Find the radius of convergence, $R$, of the series.
\[
\sum_{n=1}^{\infty} \frac{x^{n}}{2 n-1}
\]
\[
R=
\]
Find the interval, $I$, of convergence of the series. (Enter your answer using interval notation.)
\[
I=
\]

Step 1 ：The series given is a power series of the form \(\sum_{n=1}^\infty a_n x^n\), where \(a_n = \frac{1}{2n-1}\).

Step 2 ：The radius of convergence, \(R\), of a power series is given by \(R = \frac{1}{\lim_{n\to\infty} \left|\frac{a_{n+1}}{a_n}\right|}\).

Step 3 ：We calculate \(\frac{a_{n+1}}{a_n} = \frac{2n-1}{2n+1}\).

Step 4 ：Taking the limit as \(n\) approaches infinity, we get \(\lim_{n\to\infty} \frac{2n-1}{2n+1} = 1\).

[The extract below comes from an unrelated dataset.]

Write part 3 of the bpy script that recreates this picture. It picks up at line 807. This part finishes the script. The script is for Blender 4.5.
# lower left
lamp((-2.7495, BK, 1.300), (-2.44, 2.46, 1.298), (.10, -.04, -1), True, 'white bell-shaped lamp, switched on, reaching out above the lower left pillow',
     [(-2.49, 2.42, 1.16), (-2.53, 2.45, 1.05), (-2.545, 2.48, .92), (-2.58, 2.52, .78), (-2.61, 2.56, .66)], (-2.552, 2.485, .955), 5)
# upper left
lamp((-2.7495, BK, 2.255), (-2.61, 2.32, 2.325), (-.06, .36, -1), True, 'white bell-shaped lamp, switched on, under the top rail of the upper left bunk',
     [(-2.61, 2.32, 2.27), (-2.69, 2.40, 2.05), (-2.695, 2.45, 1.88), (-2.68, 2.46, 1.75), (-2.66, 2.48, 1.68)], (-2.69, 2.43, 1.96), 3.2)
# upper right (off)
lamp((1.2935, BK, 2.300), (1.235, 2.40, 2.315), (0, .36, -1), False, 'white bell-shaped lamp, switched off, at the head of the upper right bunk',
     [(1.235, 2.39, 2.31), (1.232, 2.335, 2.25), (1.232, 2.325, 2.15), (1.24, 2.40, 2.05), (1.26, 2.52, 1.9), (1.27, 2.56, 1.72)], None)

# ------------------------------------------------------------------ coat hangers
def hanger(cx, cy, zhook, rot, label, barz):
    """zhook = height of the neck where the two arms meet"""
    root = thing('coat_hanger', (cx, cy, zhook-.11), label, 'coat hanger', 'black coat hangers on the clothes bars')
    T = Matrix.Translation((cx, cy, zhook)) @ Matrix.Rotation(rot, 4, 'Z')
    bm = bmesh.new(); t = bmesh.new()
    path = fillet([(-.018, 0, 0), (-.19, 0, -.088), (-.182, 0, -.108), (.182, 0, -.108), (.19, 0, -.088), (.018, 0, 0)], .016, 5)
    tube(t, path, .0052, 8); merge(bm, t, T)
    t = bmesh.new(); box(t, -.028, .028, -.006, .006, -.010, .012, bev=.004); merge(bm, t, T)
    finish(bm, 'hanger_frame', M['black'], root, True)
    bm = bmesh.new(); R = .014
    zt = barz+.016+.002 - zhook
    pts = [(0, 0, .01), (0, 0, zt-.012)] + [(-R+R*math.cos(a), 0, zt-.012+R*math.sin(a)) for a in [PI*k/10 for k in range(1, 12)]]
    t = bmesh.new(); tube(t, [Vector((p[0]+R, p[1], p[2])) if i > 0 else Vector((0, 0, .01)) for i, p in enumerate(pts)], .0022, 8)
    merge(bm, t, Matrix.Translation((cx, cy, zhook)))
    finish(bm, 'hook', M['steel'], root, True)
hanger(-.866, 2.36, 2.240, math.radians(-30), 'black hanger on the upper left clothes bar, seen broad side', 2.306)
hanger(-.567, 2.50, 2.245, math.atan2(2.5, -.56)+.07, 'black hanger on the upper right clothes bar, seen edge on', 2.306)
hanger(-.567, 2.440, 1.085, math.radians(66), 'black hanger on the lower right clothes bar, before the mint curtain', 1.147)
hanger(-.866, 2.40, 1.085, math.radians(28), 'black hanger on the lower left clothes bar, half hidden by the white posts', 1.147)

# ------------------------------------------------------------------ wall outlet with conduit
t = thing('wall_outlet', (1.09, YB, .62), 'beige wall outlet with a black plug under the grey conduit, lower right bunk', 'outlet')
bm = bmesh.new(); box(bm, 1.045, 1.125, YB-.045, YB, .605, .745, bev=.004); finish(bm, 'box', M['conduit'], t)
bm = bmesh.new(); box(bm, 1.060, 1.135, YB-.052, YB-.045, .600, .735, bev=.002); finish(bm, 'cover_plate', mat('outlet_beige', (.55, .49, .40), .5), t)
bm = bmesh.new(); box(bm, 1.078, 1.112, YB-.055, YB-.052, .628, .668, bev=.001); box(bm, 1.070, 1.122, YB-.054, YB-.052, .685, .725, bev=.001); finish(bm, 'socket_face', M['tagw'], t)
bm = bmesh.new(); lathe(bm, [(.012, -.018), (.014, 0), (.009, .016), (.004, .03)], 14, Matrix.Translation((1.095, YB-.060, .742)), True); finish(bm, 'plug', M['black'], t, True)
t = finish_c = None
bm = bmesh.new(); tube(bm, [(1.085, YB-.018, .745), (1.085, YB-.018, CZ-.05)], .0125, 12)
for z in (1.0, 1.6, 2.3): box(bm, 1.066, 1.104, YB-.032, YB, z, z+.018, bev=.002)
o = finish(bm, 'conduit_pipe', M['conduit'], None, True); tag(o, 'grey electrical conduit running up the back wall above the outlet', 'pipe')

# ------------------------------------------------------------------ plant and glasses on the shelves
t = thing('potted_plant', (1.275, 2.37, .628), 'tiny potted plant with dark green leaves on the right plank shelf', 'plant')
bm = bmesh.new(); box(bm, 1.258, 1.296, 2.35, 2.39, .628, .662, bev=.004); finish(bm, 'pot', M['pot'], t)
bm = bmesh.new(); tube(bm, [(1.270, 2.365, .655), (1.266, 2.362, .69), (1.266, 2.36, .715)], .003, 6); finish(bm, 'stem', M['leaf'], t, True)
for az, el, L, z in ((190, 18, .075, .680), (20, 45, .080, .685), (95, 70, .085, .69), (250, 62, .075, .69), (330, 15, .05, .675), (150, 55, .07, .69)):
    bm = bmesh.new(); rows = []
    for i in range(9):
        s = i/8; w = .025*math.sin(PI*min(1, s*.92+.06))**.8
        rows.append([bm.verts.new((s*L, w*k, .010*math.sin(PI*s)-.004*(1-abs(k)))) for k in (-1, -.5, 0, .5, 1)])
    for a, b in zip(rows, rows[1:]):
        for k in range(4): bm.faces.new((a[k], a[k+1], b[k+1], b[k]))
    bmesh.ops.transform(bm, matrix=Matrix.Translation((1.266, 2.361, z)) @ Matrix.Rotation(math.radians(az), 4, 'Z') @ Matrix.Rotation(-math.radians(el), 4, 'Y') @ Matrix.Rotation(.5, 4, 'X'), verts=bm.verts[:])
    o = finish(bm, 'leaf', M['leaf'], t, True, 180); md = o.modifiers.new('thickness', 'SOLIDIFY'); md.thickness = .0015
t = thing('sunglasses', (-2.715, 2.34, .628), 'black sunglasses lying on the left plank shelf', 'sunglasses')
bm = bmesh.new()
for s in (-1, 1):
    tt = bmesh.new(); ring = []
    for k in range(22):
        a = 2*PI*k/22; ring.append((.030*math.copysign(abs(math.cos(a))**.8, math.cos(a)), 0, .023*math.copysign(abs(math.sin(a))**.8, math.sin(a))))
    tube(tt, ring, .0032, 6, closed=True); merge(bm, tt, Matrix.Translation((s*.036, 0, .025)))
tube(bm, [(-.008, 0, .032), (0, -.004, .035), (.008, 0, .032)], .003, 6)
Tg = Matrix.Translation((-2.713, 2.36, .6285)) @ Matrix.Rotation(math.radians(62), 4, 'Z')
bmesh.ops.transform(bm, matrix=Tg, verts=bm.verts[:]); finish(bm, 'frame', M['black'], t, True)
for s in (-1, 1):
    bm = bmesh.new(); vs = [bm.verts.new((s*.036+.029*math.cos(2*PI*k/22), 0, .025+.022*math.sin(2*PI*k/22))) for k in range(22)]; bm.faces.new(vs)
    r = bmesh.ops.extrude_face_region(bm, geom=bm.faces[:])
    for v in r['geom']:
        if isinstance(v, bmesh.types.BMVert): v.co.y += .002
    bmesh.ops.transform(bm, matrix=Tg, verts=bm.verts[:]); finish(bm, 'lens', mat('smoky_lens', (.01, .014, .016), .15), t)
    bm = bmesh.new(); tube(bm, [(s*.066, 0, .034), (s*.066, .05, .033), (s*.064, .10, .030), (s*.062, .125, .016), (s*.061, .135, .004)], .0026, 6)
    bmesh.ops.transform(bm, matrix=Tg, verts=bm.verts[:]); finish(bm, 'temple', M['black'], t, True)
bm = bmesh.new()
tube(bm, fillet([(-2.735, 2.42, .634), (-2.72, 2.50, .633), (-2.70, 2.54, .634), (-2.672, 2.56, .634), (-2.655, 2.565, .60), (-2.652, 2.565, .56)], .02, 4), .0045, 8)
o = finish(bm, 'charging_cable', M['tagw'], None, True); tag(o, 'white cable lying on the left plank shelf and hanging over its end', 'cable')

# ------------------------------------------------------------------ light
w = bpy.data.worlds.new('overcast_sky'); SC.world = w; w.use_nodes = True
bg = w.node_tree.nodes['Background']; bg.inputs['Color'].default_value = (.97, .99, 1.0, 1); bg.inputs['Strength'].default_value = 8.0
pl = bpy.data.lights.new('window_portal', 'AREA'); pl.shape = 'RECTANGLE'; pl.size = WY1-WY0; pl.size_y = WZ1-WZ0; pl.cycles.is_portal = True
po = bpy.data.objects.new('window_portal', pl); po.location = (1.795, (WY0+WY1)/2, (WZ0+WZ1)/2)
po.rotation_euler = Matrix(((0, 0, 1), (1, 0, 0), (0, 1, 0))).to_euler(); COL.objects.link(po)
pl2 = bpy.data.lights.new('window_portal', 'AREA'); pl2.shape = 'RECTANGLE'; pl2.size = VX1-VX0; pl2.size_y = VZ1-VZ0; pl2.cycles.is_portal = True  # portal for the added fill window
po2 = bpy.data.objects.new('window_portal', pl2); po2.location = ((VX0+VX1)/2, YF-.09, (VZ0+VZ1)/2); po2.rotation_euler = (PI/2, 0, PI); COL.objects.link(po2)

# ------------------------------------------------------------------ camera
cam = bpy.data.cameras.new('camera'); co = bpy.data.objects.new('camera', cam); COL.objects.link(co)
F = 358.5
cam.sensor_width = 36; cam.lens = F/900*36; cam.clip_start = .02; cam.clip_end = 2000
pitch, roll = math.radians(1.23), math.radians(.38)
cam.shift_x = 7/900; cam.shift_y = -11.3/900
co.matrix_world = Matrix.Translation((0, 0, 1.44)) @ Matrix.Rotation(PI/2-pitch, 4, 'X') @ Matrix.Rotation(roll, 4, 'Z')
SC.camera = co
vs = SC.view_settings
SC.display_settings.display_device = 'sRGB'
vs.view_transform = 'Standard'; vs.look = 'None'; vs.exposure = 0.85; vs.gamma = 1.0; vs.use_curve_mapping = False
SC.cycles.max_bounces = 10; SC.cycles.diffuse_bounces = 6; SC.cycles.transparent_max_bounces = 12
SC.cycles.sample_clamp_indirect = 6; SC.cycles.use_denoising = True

Step 5 ：Therefore, the radius of convergence, \(R\), is \(\frac{1}{1} = 1\). So, \(R = \boxed{1}\).

Step 6 ：The interval of convergence, \(I\), is \((-R, R)\) or \((-1, 1)\).

Step 7 ：However, we need to check the endpoints \(x = -1\) and \(x = 1\) to determine if they are included in the interval of convergence.

Step 8 ：For \(x = -1\), the series becomes \(\sum_{n=1}^\infty \frac{(-1)^n}{2n-1}\), which is an alternating series. The terms decrease in absolute value and the limit of the terms is zero, so by the Alternating Series Test, the series converges at \(x = -1\).

Step 9 ：For \(x = 1\), the series becomes \(\sum_{n=1}^\infty \frac{1}{2n-1}\), which is a harmonic series and diverges.

Step 10 ：Therefore, the interval of convergence, \(I\), is \([-1, 1)\). So, \(I = \boxed{[-1, 1)}\).